はじめに

フランを漢字で表すと「法」になる

今度はユーロ導入(現金の流通は2002年開始)に伴い廃止された通貨単位について紹介しましょう。まずはフランス、ベルギー、ルクセンブルクで使われていた旧通貨単位である「フラン」(franc)のお話です(注:EU非加盟国のスイスでは現在でもスイスフランを使用している)。さて、この通貨を漢字で表すとどうなるのでしょうか?

先程も登場した谷譲次の海外体験記『踊る地平線』には、こんな記述も登場していました。

「名だけ壮麗なHOTELルイ十四世――お泊り一人一晩。七法(フラン)・種々近代的御便宜あり――の狭い入口に、毛布をかぶった老婆が占いの夜店を出していたり(後略)」

当時の1フランは公式レートで0.4円ぐらいなので、7フランは3円弱といったところ。当時の帝国ホテルの宿泊料金がシングルで10円程度だったというので(参考:値段史年表)、体験記に登場するのはそういうレベルのホテルだったのでしょう。

ということでフランには「法」(ホウ、のり、のっとる)という漢字が当てられていたことが分かりました。そもそもフランスという国名には「仏蘭西」のほかに「法蘭西」「法朗西」「法国」などの表記法も存在します。これらの表記からの引用によって、フランの当て字も登場したのかもしれません。

マルクを漢字で表すと「麻克」になる

一方、ドイツにはかつて「マルク」(Mark)という通貨単位がありました。このマルクは、漢字で書くとどうなるのでしょうか。

歌人・斎藤茂吉のエッセイ『南京虫日記』(1929年、昭和4年)にはこんな記述が登場します。

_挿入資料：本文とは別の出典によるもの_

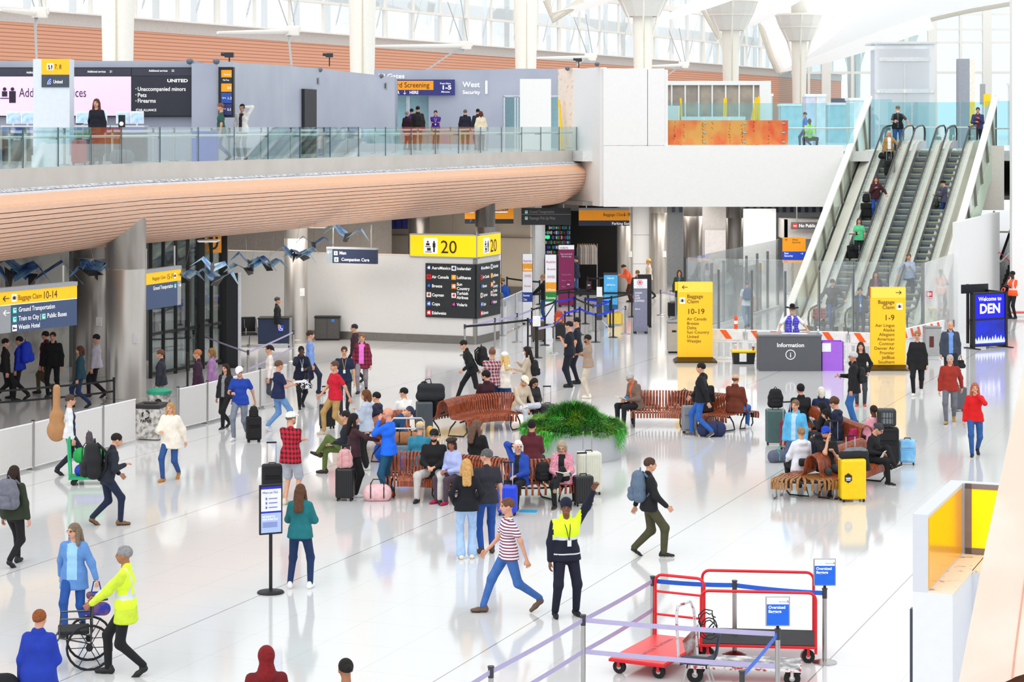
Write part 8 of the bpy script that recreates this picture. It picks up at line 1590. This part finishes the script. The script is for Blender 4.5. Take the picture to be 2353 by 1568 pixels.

「間代は一月三百万麻克(マルク)だと云(い)つたが値切る勇気もなかつた」

このときのマルク(おそらく1924年に導入されたライヒスマルクを指すと思われる)の為替レートについて、同じエッセイのなかに「英貨一磅(ポンド)の相場が、千五百万麻克(マルク)」との解説も記してありました。もろもろ計算すると、引用文にある間代(家賃)は月2円ほどだったのでしょう。ちなみに当時、東京の板橋区にあった一軒家の家賃が10円強だったといいます(参考:値段史年表)。登場する数字がやたらに大きいのは、おそらく20年代初頭に起こったハイパーインフレも影響していたのでしょう(その安定化のために登場した新通貨の一つがライヒスマルクだった)。

ということで、マルクには「麻克」という漢字が当てられていたことが分かりました。麻の音読みは「マ」で、克の音読みは「コク」なので、このパターンもまた「読みが似ている」ことが理由だと思われる当て字です。

ちなみにマルクにはこのほか「馬克」という当て字もあります、例えば報知新聞の1904年(明治37年)8月24日付けの記事には「此(この)損失額のみにて既に一千万の馬克(マーク)なりと数へらる」との記載も登場しました。

ルーブルを漢字で表すと「留」

最後にロシアなどにおける現行の通貨単位であるルーブル(рубль)の漢字表記も調べてみましょう。

三度、谷譲次の『踊る地平線』に登場してもらいましょう。

「さて、新刊西比利亜(シベリア)旅行案内。第一章、地理的概念。(中略)ヴィヤットカ――おなじく黒く低い街。白樺細工の巻煙草(まきたばこ)箱一留(ルーブル)五十哥(カペイカ)より。みんな買う。私も買う」

ヴィヤットカ(Вятка)とは、のちにいうキーロフ(Киров)のことで、ロシア北東部にある街のことです。もっとも当時はロシアではなくソビエト連邦の都市でした。

そしてここで購入できる巻煙草が、一箱1ルーブル50カペイカだったと言っているのです(カペイカはルーブルの補助通貨で1ルーブル=100カペイカ)。当時の公式レートで1ルーブルは1円ほど。当時の国内のたばこの値段は、1箱10本入りのゴールデンバットが8銭(1936年、昭和11年、参考:値段史年表)だったといいます。ゴールデンバットが何箱も買える巻煙草を「みんな買う。私も買う」と表現するのは少々違和感があるので、実勢の為替レートはもう少し違う数字だったのかもしれませんね。

ともあれ、ルーブルは「留」、ついでにカペイカは「哥」と表記することが分かりました。これもまた「読みが似ている」ことからの当て字だと思われます。

――ということで今回は「世界の主要な通貨単位を漢字で表すとどうなるか?」という問題について追いかけてみました。江戸末期から昭和初期にかけて磅(ポンド)、法(フラン)、麻克・馬克(マルク)、留(ルーブル)といった当て字が登場したことが分かりました。そのなかでもひときわ目立っているのが、通貨記号の「形」から連想された弗(ドル)の存在感。このような粋な当て字は、今後しばらくは登場しないかもしれませんね。